Writing “Heavy” Books for Children With a Light Touch
Author Lisa Graff shares her strategy for writing “heavy” books for children, including a topic that she avoided taking head on…until now.
“Why do we so often forget that children are not emotional beggars? They understand these feelings every bit as well as we do, and are torn by them as often. There is, in point of fact, no such thing as an exclusively adult emotion, and children's literature deals with them all.” —Natalie Babbitt
Over the past 20 years, I have carved out a small niche in the world of middle-grade literature, primarily by writing about “difficult” topics in a kid-friendly way. In Umbrella Summer, I tackled grief over the death of a sibling. The Great Treehouse War is about divorce. Far Away centers on a long-kept family secret and the complexity of truth. And in Lost in the Sun a pre-teen grapples with extreme guilt over an accident that killed a classmate. My “bread and butter,” as it were, has been finding a way to balance these emotionally wrought topics with the humor, lightness, and joy that is essential to keep a young audience reading. I like to think I’m pretty good at it.
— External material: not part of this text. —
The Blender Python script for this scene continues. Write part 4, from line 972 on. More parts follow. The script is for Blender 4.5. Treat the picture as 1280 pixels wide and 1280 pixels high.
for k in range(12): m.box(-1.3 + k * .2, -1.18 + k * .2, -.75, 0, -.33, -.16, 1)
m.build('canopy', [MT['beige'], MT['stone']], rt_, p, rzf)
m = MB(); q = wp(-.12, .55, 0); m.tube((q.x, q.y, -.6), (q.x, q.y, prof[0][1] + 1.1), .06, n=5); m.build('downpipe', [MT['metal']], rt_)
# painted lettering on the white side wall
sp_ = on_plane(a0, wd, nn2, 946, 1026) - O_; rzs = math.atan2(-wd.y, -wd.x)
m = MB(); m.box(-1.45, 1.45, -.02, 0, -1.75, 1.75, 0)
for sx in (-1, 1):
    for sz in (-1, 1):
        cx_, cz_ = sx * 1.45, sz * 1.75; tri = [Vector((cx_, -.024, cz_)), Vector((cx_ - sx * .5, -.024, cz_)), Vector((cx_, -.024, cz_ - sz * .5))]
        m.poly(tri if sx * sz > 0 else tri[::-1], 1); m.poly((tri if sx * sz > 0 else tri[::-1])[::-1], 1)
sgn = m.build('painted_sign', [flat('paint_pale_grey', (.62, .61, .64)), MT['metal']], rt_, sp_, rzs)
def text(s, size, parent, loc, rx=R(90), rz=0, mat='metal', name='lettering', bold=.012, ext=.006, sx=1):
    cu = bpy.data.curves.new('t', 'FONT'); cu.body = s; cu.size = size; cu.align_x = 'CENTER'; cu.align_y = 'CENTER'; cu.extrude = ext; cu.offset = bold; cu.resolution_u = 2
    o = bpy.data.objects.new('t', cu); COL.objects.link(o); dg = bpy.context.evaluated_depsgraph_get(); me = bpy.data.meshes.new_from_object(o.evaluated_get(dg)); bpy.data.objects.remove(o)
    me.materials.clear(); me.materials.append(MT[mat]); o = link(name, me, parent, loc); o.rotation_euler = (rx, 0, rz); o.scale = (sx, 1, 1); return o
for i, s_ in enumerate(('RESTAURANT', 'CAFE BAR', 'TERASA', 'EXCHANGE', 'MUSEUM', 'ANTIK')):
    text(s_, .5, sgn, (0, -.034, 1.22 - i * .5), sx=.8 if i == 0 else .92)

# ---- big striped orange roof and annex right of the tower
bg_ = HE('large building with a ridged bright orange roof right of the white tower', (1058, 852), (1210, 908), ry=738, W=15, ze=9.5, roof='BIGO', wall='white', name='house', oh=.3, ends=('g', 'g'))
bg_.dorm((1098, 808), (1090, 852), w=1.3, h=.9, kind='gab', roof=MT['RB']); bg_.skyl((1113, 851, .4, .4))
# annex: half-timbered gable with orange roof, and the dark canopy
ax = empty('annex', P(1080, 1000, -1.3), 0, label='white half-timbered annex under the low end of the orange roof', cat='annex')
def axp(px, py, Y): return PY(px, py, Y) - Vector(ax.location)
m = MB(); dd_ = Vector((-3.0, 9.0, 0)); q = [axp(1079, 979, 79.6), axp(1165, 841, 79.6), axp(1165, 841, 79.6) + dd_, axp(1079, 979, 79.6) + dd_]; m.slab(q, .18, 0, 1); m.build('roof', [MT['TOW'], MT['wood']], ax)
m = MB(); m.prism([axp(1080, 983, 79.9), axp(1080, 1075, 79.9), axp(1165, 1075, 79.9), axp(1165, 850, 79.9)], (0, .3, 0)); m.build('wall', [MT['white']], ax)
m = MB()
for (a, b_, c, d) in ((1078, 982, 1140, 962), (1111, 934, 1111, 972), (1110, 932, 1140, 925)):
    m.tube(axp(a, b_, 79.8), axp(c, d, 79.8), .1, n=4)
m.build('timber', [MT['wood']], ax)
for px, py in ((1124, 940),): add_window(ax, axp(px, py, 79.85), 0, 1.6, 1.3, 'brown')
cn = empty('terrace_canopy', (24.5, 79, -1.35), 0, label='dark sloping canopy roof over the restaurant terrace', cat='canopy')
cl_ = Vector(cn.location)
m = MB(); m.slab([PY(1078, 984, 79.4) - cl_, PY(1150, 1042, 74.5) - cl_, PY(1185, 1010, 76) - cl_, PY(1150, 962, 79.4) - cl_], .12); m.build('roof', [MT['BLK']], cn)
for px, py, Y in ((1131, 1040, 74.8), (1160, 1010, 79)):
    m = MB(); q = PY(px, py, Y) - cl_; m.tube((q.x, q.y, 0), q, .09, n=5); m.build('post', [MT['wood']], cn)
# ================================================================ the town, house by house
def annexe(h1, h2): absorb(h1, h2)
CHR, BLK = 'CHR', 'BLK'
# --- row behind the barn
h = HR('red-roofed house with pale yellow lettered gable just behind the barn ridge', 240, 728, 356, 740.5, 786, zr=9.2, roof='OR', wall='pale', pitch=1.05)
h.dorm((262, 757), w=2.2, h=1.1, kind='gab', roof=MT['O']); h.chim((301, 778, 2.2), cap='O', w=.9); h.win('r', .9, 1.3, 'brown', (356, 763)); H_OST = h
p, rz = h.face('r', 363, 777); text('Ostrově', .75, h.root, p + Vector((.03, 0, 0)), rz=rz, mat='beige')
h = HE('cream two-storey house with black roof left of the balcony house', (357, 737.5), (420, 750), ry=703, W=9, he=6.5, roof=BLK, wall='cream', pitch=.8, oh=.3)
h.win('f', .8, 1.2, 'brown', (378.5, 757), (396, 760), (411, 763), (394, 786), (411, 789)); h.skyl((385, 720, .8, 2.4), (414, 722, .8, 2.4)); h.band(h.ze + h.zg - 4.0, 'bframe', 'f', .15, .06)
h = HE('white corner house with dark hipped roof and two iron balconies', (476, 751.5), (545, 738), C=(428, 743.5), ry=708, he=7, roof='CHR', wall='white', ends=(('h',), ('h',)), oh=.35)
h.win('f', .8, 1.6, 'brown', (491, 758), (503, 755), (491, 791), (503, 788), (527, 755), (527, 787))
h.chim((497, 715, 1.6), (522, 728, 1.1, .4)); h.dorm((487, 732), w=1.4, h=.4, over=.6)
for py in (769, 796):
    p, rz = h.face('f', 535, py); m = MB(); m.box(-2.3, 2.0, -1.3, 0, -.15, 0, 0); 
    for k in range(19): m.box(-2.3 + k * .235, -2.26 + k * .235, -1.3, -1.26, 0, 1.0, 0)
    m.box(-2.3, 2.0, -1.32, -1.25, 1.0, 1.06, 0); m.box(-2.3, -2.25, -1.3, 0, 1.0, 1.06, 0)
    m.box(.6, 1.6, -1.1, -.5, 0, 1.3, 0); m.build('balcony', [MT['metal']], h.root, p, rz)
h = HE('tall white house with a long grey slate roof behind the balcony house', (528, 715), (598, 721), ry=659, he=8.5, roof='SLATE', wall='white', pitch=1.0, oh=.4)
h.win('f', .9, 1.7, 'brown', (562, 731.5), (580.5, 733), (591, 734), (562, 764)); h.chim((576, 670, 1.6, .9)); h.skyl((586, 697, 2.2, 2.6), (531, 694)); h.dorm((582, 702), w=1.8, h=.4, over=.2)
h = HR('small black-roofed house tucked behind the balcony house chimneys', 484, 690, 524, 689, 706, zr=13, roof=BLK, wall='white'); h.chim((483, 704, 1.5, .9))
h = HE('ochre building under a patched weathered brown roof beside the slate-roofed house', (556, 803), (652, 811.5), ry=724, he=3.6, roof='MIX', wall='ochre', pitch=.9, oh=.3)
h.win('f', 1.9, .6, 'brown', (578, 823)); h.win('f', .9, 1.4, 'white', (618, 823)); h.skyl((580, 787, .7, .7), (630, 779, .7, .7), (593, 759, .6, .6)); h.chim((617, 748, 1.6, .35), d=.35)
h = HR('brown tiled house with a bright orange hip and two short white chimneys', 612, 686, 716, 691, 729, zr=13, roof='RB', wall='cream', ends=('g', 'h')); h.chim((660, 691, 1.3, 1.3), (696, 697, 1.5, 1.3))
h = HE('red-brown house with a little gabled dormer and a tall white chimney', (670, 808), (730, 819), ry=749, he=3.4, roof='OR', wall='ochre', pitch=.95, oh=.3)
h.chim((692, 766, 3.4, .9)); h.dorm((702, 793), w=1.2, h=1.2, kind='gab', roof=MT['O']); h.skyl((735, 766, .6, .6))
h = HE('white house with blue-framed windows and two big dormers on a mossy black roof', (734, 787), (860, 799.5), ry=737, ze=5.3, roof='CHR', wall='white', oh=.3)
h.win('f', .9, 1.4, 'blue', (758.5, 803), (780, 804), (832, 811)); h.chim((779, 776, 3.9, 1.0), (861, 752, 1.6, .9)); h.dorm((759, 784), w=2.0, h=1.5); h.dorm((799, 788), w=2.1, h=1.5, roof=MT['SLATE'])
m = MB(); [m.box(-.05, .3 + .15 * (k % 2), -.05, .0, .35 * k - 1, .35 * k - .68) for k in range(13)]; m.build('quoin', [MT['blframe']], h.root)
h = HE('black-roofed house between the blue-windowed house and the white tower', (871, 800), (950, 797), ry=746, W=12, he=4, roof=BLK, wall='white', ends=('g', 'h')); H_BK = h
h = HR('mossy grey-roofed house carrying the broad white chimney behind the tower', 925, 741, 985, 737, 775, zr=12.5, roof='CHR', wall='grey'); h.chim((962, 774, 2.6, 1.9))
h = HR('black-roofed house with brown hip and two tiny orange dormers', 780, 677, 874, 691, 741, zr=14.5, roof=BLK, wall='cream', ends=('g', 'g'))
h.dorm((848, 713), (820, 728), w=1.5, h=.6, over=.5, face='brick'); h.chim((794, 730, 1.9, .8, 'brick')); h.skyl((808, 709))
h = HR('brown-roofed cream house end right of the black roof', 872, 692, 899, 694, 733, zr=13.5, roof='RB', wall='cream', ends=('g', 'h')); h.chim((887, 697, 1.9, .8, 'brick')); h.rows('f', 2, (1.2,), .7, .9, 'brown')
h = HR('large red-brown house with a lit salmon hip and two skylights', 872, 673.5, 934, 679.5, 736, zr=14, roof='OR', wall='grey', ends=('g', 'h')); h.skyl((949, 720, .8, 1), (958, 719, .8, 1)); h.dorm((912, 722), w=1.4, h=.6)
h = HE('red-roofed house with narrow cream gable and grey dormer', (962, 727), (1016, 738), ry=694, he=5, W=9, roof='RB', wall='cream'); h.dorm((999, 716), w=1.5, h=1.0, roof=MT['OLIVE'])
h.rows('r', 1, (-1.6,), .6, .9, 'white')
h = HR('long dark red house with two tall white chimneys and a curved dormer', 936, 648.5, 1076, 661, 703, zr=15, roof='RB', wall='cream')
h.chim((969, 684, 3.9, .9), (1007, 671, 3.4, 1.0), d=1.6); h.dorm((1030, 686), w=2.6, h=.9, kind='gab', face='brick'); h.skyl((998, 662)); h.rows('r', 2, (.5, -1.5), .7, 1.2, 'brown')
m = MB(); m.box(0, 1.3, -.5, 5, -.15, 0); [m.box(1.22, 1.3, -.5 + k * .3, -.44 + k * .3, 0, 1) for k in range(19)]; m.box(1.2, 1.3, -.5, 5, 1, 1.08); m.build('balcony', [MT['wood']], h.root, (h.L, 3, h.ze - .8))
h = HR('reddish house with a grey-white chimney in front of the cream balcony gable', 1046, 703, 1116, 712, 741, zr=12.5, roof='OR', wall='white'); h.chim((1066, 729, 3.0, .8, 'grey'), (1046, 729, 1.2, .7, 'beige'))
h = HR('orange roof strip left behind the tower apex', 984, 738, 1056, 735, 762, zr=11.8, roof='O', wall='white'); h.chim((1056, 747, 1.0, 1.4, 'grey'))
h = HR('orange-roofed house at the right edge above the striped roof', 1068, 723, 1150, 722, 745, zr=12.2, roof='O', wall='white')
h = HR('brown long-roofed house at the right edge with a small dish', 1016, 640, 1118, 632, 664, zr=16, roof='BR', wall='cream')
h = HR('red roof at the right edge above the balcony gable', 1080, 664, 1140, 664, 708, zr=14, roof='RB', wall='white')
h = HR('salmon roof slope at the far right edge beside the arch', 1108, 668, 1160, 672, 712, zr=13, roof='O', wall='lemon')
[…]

And yet, there was one story I always thought I could never write.
In Lost in the Sun, which was published in 2015, the protagonist, Trent, befriends a girl named Fallon with a mysterious scar across her face. Trent and Fallon bond mostly over baseball movies—but also over their difficult pasts. Fallon’s past, however, remains a mystery for the entirety of the book. While she eventually discloses to Trent how she got her scar, the reader is not privy to the story. I made this decision for lots of reasons—but one of them was that I knew Fallon’s backstory was incredibly heavy, and involved sexual abuse at the hands of her uncle. That, I figured, was not something I wanted to explicitly write about in a novel for children. It didn’t seem like something I could write about. Not for that age group.
My readers, however, thought otherwise. Although Lost in the Sun came out over a decade ago, I still to this day receive letters and emails from children asking for Fallon’s story. Most of them, I think, are simply curious. But a few of them have picked up on the teeny tiny subtle (so subtle no adult I know has ever found them) clues I left in the book that point to the truth behind Fallon’s scar. And they have told me outright: “We want that book.”
Because the thing is—Natalie Babbitt was right. (Of course she was right. She’s Natalie Babbitt.) Children are not emotional beggars. And, sadly, as much as we adults may want to assume otherwise, many of them have experienced awful things. They deserve books that reflect those experiences—so they can understand, and heal, and contemplate, the same way adults do when they read “heavy” novels. Likewise, children who have not had such experiences deserve books that let them delve into other people’s realities from a safe distance, one of the key steps on the road to empathy.
And so, eventually, I set to work writing Fallon’s story—which would eventually become the stand-alone novel A Scar Like a River—as so many of my readers had requested. Once I made my mind up, the path forward seemed obvious. To balance the heavy subject matter of Fallon’s past with the sometimes-serious-often-ridiculous realities of middle school, I needed to do one thing: Tell the truth.
I pulled not only from traumas of my own, but from brighter memories too. Because even when life is at its most tumultuous—when a family member dies, or gets sick, or when past atrocities come to light—all the other day-to-day “stuff” of being human doesn’t go away. Homework is still due. There are rehearsals for the school play. Maybe your two best friends start to crush on each other. And that “stuff” is important too.
So is the silly stuff (maybe it’s even more important than before): Ad-libbing ridiculous song lyrics with a frenemy. Trolling your dad in the “feminine hygiene” aisle. Utterly failing at teaching your dog the polka. The key, I’ve found, to writing books on tough subjects for a young audience is the same as it would be for any other audience—to make the characters’ lives feel realistically full. Make the characters feel full, with emotions both devastating and jubilant. If you can balance the two sides of that scale just right, I honestly don’t think any subject matter is off-limits.